Will Your Desktop PC Contain 'Alpha Inside'
-- by Joseph C. Panettieri

Just as the Pentium Pro is stepping up to the workstation arena, Digital Equipment's Alpha processor is jumping down to the desktop. Alpha, which has already carved a small but distinctive niche in the NT workstation and server markets, will soon find its way into the sub-$3,000 PC category.

Bang for the buck

The cornerstone in Digital's Alpha PC strategy is the company's forthcoming 21164PC microprocessor, slated to ship this summer. For somewhere between $2,500 and $4,000, you'll get a system with at least 32MB of RAM, a 2GB hard drive, an 8X CD-ROM, NT Workstation 4.0, MS Office and an Alpha running at 400MHz to 533MHz. "We're not abandoning leading-edge technology or the workstation market," said product manager Philippa Jollie. "We're simply driving the cost of Alpha technology down."

These PCs will use a chip codesigned by Digital and Mitsubishi that is cheaper to build than other Alphas. The chip lacks level 2 cache, which can go on the motherboard instead. It also includes multimedia instructions that, like Intel's MMX, boost video and audio.

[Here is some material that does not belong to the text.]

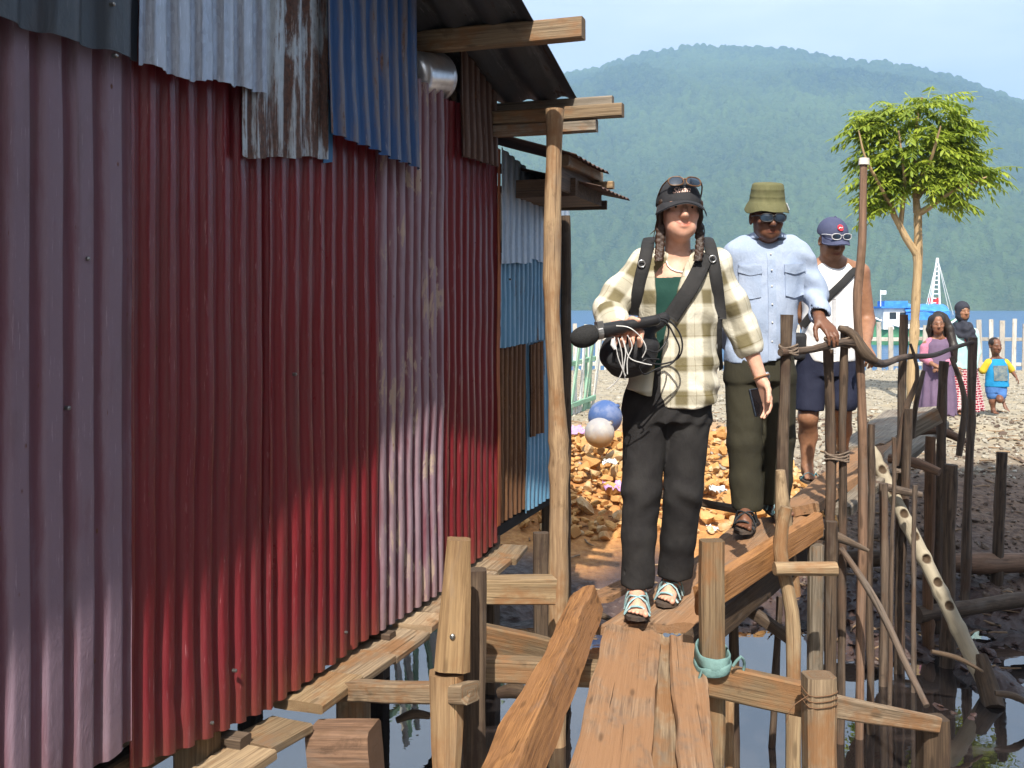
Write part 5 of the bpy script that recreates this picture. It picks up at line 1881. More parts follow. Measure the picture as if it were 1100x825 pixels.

Observers agree that Alpha shows technical promise, and it provides a welcome alternative to the Pentium Pro. Still, Alpha PCs won't be as ubiquitous as their Intel counterparts any time soon. Despite some great reviews, Alpha holds barely 5 percent of the NT market; Intel rules the rest.

However, Microsoft says it is "unequivocally committed" to NT on Alpha. By shipping Alpha PCs, Digital may finally be showing the same commitment to its own product.

Windows Magazine, May 1997, page 46.